左からシャルル・フーリエ、ジョルジュ・サンド、フローラ・トリスタン

一夫一婦は狭量だとし愛を性に還元

 フーリエにおいては「愛」の概念が「性愛」「快楽」といったものに矮小化されてしまうのです。ですから「特定のカップル」の考え方は「狭量な利己的な愛情」のように還元されてしまうのです。

  しかし世の多くは、一夫一婦制が多いのです。それは何もキリスト教に限りません。イスラム教も元々は、戦争で夫を失った寡婦が路頭に迷わないためにムハンマドが一夫多妻を認めたという経緯があります。

  フーリエの思想は、なぜ男女の愛が排他的でなければならぬのか、「博愛」のように愛してみよ、という「悪魔の挑発」のようにも思われます。
そもそも一夫一婦制の根拠は、男女の愛を起点として築かれた家族が、子や孫という生命のつながりを目撃し、確認し育む場と社会が認めてきた伝統的倫理観にあると言えましょう。

  しかしそうした発想が、フーリエの共同体には全くありません。生まれた子供は確かに「共同体の子」として育てられるでしょう。ところが家族概念もなくなれば、「責任」もなくなります。親が親となる機会を失うことにもなるのです。

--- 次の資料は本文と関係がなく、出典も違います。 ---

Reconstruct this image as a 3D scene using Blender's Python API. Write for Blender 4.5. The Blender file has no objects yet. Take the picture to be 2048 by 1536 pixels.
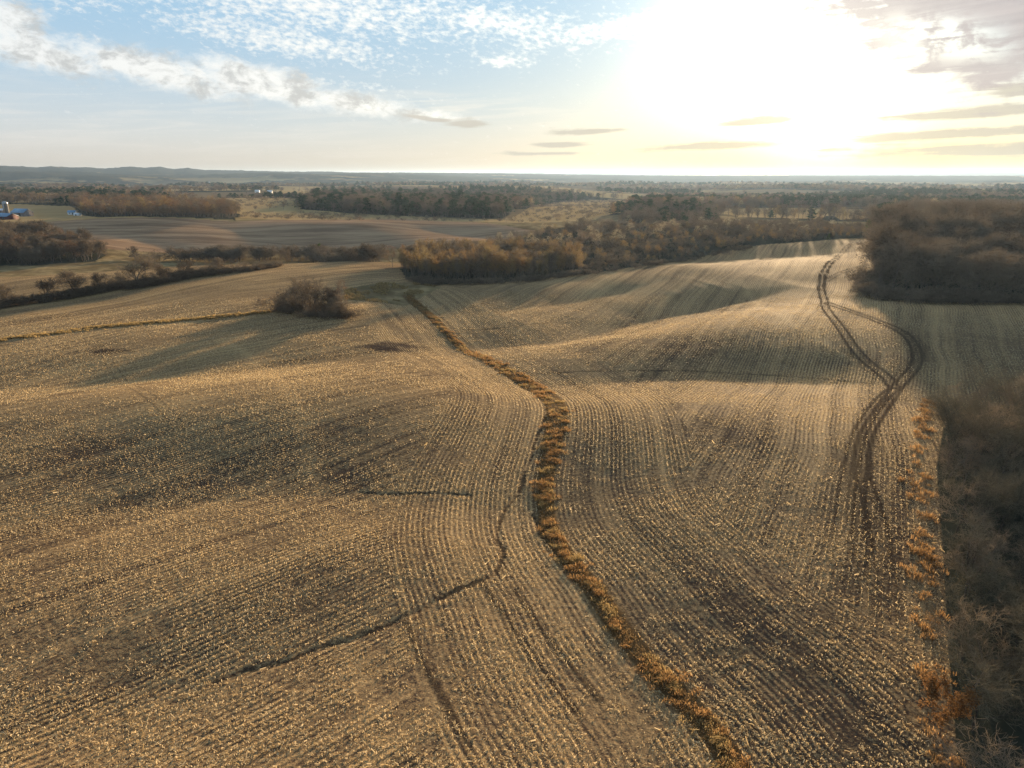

  確かに今日、育児ノイローゼの母親や、知識の乏しい父親の無理解で、夜泣きなど「騒音」を理由に、わが子を手にかける傷ましい事件が起きたりします。しかしそうした苦労以上の「喜び」が子を持つことで得られるからこそ、世には多くの家族が営まれているはずなのです。上野氏らの説くラディカル・フェミニズムもまたこれらを「厄介」としか考えないのです。